On Sunday, Dec. 4, the Army Corps of Engineers denied the Dakota Access Pipeline plan that would run through the water reservoir of the Standing Rock Sioux Reservation.

This decision will halt the construction of the 1,172-mile oil pipeline that has been protested against since spring 2016 by thousands at the site and online with the hashtag #noDAPL.

Antonio Antonelli ’19 stated that he is “happy with the outcome because I feel that Native American people are oftentimes treated as lesser in this country. While this isn’t often the case, the conditions many reservations are in is not ideal, and the pipeline would just continue to worsen the lives of the people living in the area.”

Still, given the recent election, many are angered at the fact that political issues seem to be more of a prevalent topic than issues affecting the American people themselves, and their right to be protected under law.  In fact, the Obama administration released a statement, claiming that this decision is one of many lately “in a series of overt and transparent political actions by an administration which has abandoned the rule of law in favor of currying favor with a narrow and extreme political constituency.”

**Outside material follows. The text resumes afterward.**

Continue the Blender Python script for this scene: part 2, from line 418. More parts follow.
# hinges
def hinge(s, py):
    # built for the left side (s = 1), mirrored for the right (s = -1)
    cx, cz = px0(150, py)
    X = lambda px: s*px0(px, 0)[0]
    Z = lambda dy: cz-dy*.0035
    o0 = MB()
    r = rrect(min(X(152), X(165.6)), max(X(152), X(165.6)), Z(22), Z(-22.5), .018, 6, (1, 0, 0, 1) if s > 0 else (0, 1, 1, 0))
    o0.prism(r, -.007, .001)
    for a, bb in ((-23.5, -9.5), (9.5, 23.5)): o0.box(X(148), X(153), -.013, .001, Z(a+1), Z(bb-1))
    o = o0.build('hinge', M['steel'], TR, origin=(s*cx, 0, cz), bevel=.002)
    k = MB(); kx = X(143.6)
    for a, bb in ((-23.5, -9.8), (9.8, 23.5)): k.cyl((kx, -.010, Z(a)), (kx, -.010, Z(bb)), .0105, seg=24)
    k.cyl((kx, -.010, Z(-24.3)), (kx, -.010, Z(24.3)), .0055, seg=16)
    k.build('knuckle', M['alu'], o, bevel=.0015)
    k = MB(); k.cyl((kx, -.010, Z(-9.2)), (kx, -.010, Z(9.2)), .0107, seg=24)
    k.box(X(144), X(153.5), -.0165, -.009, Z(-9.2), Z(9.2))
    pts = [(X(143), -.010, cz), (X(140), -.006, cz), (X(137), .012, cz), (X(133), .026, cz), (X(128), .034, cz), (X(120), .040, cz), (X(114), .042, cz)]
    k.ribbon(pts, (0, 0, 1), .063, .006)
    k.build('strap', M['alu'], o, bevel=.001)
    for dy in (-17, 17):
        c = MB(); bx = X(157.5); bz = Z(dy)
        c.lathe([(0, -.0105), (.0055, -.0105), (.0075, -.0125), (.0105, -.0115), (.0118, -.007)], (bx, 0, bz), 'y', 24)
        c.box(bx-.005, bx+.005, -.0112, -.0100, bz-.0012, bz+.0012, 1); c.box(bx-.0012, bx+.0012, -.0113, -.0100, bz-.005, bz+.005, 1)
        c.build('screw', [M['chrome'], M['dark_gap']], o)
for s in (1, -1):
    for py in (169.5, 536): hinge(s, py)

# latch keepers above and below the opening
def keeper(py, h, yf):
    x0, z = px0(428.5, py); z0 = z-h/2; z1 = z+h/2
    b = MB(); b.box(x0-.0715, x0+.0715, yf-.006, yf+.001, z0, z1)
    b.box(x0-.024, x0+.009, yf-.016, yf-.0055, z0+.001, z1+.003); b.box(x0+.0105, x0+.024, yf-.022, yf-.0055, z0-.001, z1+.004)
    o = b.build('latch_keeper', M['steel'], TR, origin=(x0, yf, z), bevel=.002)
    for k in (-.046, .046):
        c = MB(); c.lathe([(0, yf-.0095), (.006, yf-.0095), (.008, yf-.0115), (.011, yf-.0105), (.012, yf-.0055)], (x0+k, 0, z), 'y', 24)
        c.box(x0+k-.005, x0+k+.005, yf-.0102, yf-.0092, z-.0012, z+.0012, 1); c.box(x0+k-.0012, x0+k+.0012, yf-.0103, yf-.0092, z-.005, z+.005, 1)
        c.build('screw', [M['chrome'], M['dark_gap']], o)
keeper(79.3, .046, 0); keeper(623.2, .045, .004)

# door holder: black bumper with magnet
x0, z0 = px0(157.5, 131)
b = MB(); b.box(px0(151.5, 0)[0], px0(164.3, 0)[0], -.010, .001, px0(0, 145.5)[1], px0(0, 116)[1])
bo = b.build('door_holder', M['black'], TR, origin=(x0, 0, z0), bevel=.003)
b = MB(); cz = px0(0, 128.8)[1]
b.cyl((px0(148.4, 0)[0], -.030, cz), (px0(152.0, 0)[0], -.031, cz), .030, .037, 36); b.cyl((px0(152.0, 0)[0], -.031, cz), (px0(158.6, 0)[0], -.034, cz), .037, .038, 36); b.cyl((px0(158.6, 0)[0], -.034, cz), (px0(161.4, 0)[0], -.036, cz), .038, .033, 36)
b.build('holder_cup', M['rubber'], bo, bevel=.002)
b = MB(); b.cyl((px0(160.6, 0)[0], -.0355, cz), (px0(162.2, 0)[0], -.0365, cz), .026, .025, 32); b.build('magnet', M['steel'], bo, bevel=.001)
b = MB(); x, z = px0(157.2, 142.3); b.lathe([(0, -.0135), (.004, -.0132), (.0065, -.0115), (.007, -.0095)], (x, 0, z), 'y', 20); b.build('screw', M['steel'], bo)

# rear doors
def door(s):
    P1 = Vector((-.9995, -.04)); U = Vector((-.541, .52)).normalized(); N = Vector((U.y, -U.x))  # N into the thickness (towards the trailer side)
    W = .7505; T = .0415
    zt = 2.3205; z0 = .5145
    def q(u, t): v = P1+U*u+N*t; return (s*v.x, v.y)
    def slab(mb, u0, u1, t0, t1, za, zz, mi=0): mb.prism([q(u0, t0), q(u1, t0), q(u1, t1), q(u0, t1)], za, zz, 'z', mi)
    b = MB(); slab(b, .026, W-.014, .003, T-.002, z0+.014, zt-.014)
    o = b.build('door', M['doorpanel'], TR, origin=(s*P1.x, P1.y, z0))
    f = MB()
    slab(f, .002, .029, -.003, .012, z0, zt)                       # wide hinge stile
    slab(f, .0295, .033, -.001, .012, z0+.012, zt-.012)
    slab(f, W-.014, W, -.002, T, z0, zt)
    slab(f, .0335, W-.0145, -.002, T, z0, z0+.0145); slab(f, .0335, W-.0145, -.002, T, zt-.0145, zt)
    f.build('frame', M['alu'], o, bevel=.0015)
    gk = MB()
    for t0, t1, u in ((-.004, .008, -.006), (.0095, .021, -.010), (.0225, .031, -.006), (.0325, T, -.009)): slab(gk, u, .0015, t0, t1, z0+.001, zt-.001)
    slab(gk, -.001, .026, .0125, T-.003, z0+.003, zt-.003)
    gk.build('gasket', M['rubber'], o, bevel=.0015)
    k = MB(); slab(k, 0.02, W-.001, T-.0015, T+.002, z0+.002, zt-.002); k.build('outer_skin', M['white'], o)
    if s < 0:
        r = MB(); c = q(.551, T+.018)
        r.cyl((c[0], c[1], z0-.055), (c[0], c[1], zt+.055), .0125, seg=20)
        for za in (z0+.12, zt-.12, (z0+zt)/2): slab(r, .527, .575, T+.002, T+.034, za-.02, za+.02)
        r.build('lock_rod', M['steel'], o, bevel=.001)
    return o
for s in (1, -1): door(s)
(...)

The major concern of the pipeline was that it would affect the tribal source of drinking water. Jo-Ellen Darcy, the Army’s assistant secretary for civil works, knew there was “more work to do” upon hearing from tribal officials about their concern on the pipeline and it’s affects on their source of clean drinking water.

Thousands have flocked to North Dakota in recent months to protest the pipeline, such as members of the tribe, politicians, celebrities, and people off the reservation itself. In efforts to stop the protests, police have shot rubber bullets and turned water hoses on protestors. Other methods have included arresting hundreds of protestors at the site.

Upon hearing the news of the halting, NPR.com  reported that “Cheers and whoops erupted from the crowd nearby and continued for hours, as different parts of the sprawling camp heard about the federal government’s decision”.

Being an activist and an avid participant in protests herself, Zoe Hulina ’18 commented that “It’s truly inspiring to see a group of people come together and fight for something they care about, and to actually accomplish what they’re fighting for is amazing.”

Tom Shaving, a member of the Cheyenne River tribe, said it was one of the most triumphant moments to be able to see what used to be a group of a couple dozen grow to be a settlement of thousands all helping to protect the same cause.

However, it is unclear whether the Army corps will have the ultimate power in recreating a new route completely. According to The New York Times, “the Trump administration could ultimately decide to allow the original, contested route,” meaning that as president, he could override the halt and continue through with the first proposed plan.